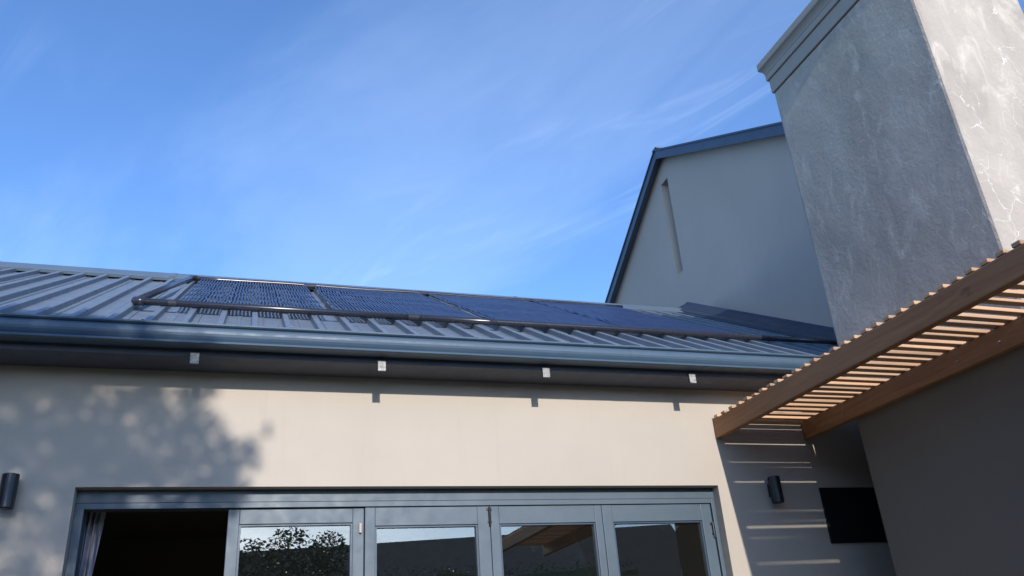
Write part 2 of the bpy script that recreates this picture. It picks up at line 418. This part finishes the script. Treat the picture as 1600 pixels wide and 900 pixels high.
# gutter in two lengths with a joint collar
gp = [(.9460,.3800),(.9460,.3625),(.9432,.3608),(.9300,.3607),(.9256,.3609),(.9243,.3616),(.9240,.3627),(.9244,.3638),(.9282,.3643),(.9286,.3655),(.9268,.3679),(.9254,.3705),(.9247,.3732),(.9246,.3758),(.9251,.3782),(.9262,.3801),
      (.9272,.3813),(.9250,.3822),(.9236,.3834),(.9239,.3853),(.9256,.3860),(.9268,.3850),(.9290,.3812),(.9280,.3800),(.9264,.3758),(.9264,.3732),(.9285,.3679),(.9306,.3655),(.9306,.3625),(.9440,.3622),(.9446,.3800)]
def sag(x): return .0
gut = None
for (xa, xb) in ((XL, .4885), (.4888, XR-.004)):
    bm = bmesh.new(); prism(gp, 'x', xa, xb, bm=bm)
    gut = obj('gutter', bm, M_GUTTER, house)
    for p in gut.data.polygons: p.use_smooth = False
bm = bmesh.new(); gj = [(y-.0006 if y < .94 else y, z) for y, z in gp[2:21]]
prism(gj, 'x', .480, .4965, bm=bm, close=False); obj('gutter_joint', bm, M_GUTTER, gut)
for xc in (-.34, -.115, .045, .27, .43, .62, .71):
    bm = bmesh.new(); box(xc, xc+.0028, .9242, .946, .3861, .3866, bm=bm); obj('gutter_strap', bm, M_FLASH, gut)
# outriggers under the eave with pale cut ends
RT = .942
for i, xt in enumerate((-.2855, -.0605, .1645, .3885, .6130, .8370)):
    xc = xt*RT; zc = .3500
    r = obj('rafter', box(xc-.0046, xc+.0046, RT+.0008, .9464, zc-.0068, zc+.0060, .003), M_SOFFIT, house)
    obj('rafter_cap', box(xc-.0048, xc+.0048, RT-.0004, RT+.0012, zc-.0070, zc+.0062, .003), M_ZINC, r)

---

### WHAT IS EXPECTED
Repeat the material above in full and unchanged, minus its images.

### EXPECTED OUTPUT
Write part 2 of the bpy script that recreates this picture. It picks up at line 418. This part finishes the script. Treat the picture as 1600 pixels wide and 900 pixels high.
# gutter in two lengths with a joint collar
gp = [(.9460,.3800),(.9460,.3625),(.9432,.3608),(.9300,.3607),(.9256,.3609),(.9243,.3616),(.9240,.3627),(.9244,.3638),(.9282,.3643),(.9286,.3655),(.9268,.3679),(.9254,.3705),(.9247,.3732),(.9246,.3758),(.9251,.3782),(.9262,.3801),
      (.9272,.3813),(.9250,.3822),(.9236,.3834),(.9239,.3853),(.9256,.3860),(.9268,.3850),(.9290,.3812),(.9280,.3800),(.9264,.3758),(.9264,.3732),(.9285,.3679),(.9306,.3655),(.9306,.3625),(.9440,.3622),(.9446,.3800)]
def sag(x): return .0
gut = None
for (xa, xb) in ((XL, .4885), (.4888, XR-.004)):
    bm = bmesh.new(); prism(gp, 'x', xa, xb, bm=bm)
    gut = obj('gutter', bm, M_GUTTER, house)
    for p in gut.data.polygons: p.use_smooth = False
bm = bmesh.new(); gj = [(y-.0006 if y < .94 else y, z) for y, z in gp[2:21]]
prism(gj, 'x', .480, .4965, bm=bm, close=False); obj('gutter_joint', bm, M_GUTTER, gut)
for xc in (-.34, -.115, .045, .27, .43, .62, .71):
    bm = bmesh.new(); box(xc, xc+.0028, .9242, .946, .3861, .3866, bm=bm); obj('gutter_strap', bm, M_FLASH, gut)
# outriggers under the eave with pale cut ends
RT = .942
for i, xt in enumerate((-.2855, -.0605, .1645, .3885, .6130, .8370)):
    xc = xt*RT; zc = .3500
    r = obj('rafter', box(xc-.0046, xc+.0046, RT+.0008, .9464, zc-.0068, zc+.0060, .003), M_SOFFIT, house)
    obj('rafter_cap', box(xc-.0048, xc+.0048, RT-.0004, RT+.0012, zc-.0070, zc+.0062, .003), M_ZINC, r)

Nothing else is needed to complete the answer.